Now, I can understand why Caprioglio would want to interrupt his vacation to weigh in on the Annual Action Plan. The plan deals with the allocation of million of dollars from federal grants. And I can understand why he wouldn’t want to add an hour or two to this interruption by dealing with a boring consent calendar.
But what Caprioglio’s decision means is that everyone at City Hall knew well before Thursday’s council meeting that only six council members would be voting on the marijuana cultivation bill.
Everyone knew that Caprioglio’s vote was the deciding vote in June on the recreational marijuana dispensary bill.
Everyone knew that emotions inside the Council Chamber connected to anything regarding marijuana regulation are intense.

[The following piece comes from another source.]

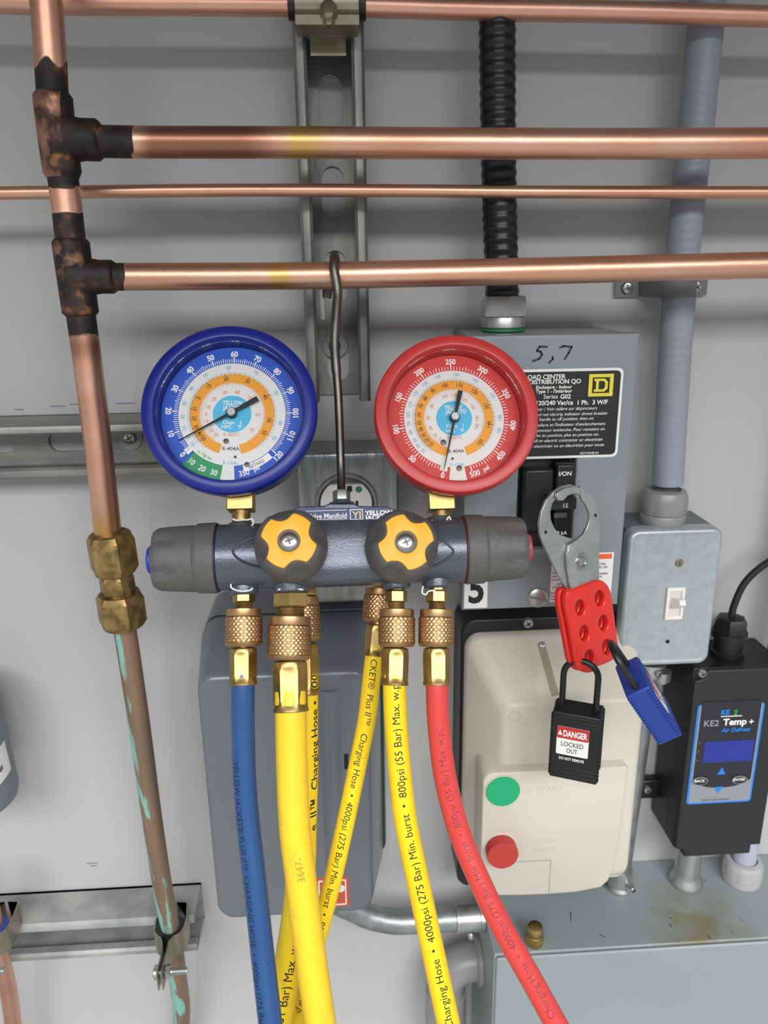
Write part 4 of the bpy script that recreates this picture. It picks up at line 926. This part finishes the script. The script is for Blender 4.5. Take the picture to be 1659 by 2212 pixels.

Everyone knew that the switch of one vote could mean the death of the recreational marijuana dispensary ban bill when it comes back for the adoption vote.
Everyone knew the political gamesmanship to 1.) flip that decisive council member, or 2.) protect that decisive council member is intense.
So, once it became clear that Caprioglio wouldn’t be voting on the consent calendar, why didn’t someone from the Bredefeld-Brandau-Chavez team or the Brand Administration say at the beginning of Thursday’s meeting: “Council President Olivier, I ask that we continue item 1-T (the marijuana cultivation bill) until the next meeting.”
If the person making the request got some pushback, she could add: “I need to do more public outreach.” The “public outreach” ploy never fails to carry the day.
But no member of the Bredefeld-Brandau-Chavez team or the Brand Administration made that request, even though all of them are veterans of the political arena and masters of the political arts (in other words, they know how to count noses).
When the vote was called for Thursday’s consent calendar and item 1-T was still there, Olivier, Baines and Soria must have said to themselves: “It’s great to be alive.”